CoffeeCake KC and three other food trucks formed a line squeezed between the headstones.
“We’ve done a cemetery once before, in 2015,” said Ferguson. “But that was for Halloween.”
This is the third year for Food Truck Fridays at Union Cemetery, which has drawn as many as 300 people for lunch.
“It’s a way to get people introduced to this cemetery, because a lot of people don’t even know it’s here,” said Kevin Fewell, president of the board of the Union Cemetery Historical Society.
An acoustic guitarist strummed at the April event. A black poodle named Oscar, owned by a society member, pranced among the dead as he did at every lunch last year.
Six Federal Reserve workers shared a picnic table, among them Susan Taylor trying Filipino cuisine.
“We’re just avid supporters who like to come for something different beyond our own cafeteria,” she said.
A co-worker added: “Who doesn’t like to hang out in a cemetery with food and soft music playing?”
Nobody has ever voiced unease about the arrangement, Fewell said. Owned by Kansas City Parks and Recreation, the cemetery today is mostly regarded as a park to those who discover it. “A park with graves,” said society member Carter Enyeart.
Check out their markers after eating:
▪ Alexander Majors was a partner in the Russell, Majors and Waddell freighting firm, which in 1860 started the Pony Express.
▪ George Caleb Bingham painted portraits and scenes that are regarded among the best sources for understanding Missouri life in the last half of the 1800s.
▪ Josephine Anderson, the 14-year-old sister of Southern renegade “Bloody Bill” Anderson, perished when a jail holding her collapsed in 1863. The tragedy spurred men led by William Quantrill to raid the Union stronghold of Lawrence.
The cemetery includes a plot of 19th-century Chinese, a marker for Confederate troops who were captured at the Battle of Westport and died war prisoners, and the graves of veteran of all wars from the American Revolution to Vietnam.
Be part of a tour from 11 a.m.-1:30 p.m. May 20 by signing up at www.uchskc.org.

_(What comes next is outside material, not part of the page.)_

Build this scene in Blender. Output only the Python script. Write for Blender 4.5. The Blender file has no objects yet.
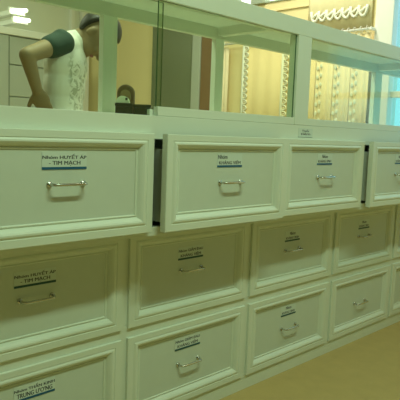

Like any city park, upkeep and preservation require the attention of volunteers who care. Last year, historical society fundraising helped pay for tombstone restoration and asphalt to cover road ruts tripping up joggers and skateboarders. In April 2016, the U.S. Interior Department announced its listing of the cemetery on the National Register of Historic Places.
The society gets a 10 percent slice of the food vendors’ sales.
Rick Montgomery: 816-234-4410, @rmontgomery_r
Food Truck Fridays, Union Cemetery
Where: 227 E. 28th Terrace
Hours: Third Friday of the month, 11 a.m.-1:30 p.m. During the week, the cemetery is open from 8 a.m.-3 p.m.
Directions: From Crown Center, go two blocks south on Grand Boulevard, turn left at Warwick Trafficway (before you reach Main Street). It’s behind Hallmark Cards’ headquarters.